Geochemistry of the Onyx River (Wright Valley, Antarctica) and its role in the chemical evolution of Lake Vanda

Abstract

The Onyx River (Wright Valley, Antarctica) is a dilute meltwater stream originating in the vicinity of the Wright Lower Glacier. It acquires a significant fraction of its salt content when glacial meltwaters contact Wright Valley soils at Lake Brownworth and the concentrations of all ions increase with distance along the 28-km channel down to Lake Vanda. Average millimolar concentrations of major ions at the Vanda weir during the 1980–1981 flow season were: Ca = 0.119; Mg = 0.061; Na = 0.212; K = 0.033; Q = 0.212; SO 4 = 0.045; HCO 3 = 0.295; and SiO 2 = 0.049. Based on the flow measurements of Chinn (1982), this amounts to an annual flux (in moles) to Lake Vanda of: Ca = 0.238 × 10 6; Mg = 0.122 × 10 6; Na = 0.424 × 10 6; K = 0.066 × 10 6; Cl = 0.424 × 10 6; SO 4 = 0.09 × 10 6; HCO 3 = 0.59 × 10 6; SiO 2 = 0.098 × 10 6. In spite of the large salt input from this source, equilibrium evaporation of Onyx River water would have resulted in early calcite deposition and in the formation of a Na-Mg-Cl-HCO 3 brine rather than in the Ca-Na-Mg-Cl waters observed in Lake Vanda.
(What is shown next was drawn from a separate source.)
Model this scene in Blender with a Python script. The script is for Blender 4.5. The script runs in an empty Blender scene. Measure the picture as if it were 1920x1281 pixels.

The river alone could not have produced a brine having the qualitative geochemical features of the lower saline waters of Lake Vanda. It is proposed that the Vanda brine is instead the result of past ( > 1200 yrs BP) mixing events between Onyx River inflows and calcium chloride-rich deep groundwaters derived from the Don Juan Basin. The mixing model presented here shows that the Onyx River is the major contributor of K, HCO 3, SO 4, and (possibly) Mg found in the lake and a significant contributor (approximately one half) of the observed Na. Calcium and Cl, on the other hand, came largely from deep groundwater sources in the Don Juan Basin. All concentrations except Mg are well predicted by this model. The chemical composition of the geologically recent upper lake is explained in terms of ionic diffusion from the pre-formed brine, coupled with Onyx River inflow. Ionic ratios calculated from this latter model are in very good agreement with those observed in the lake at 35 meters.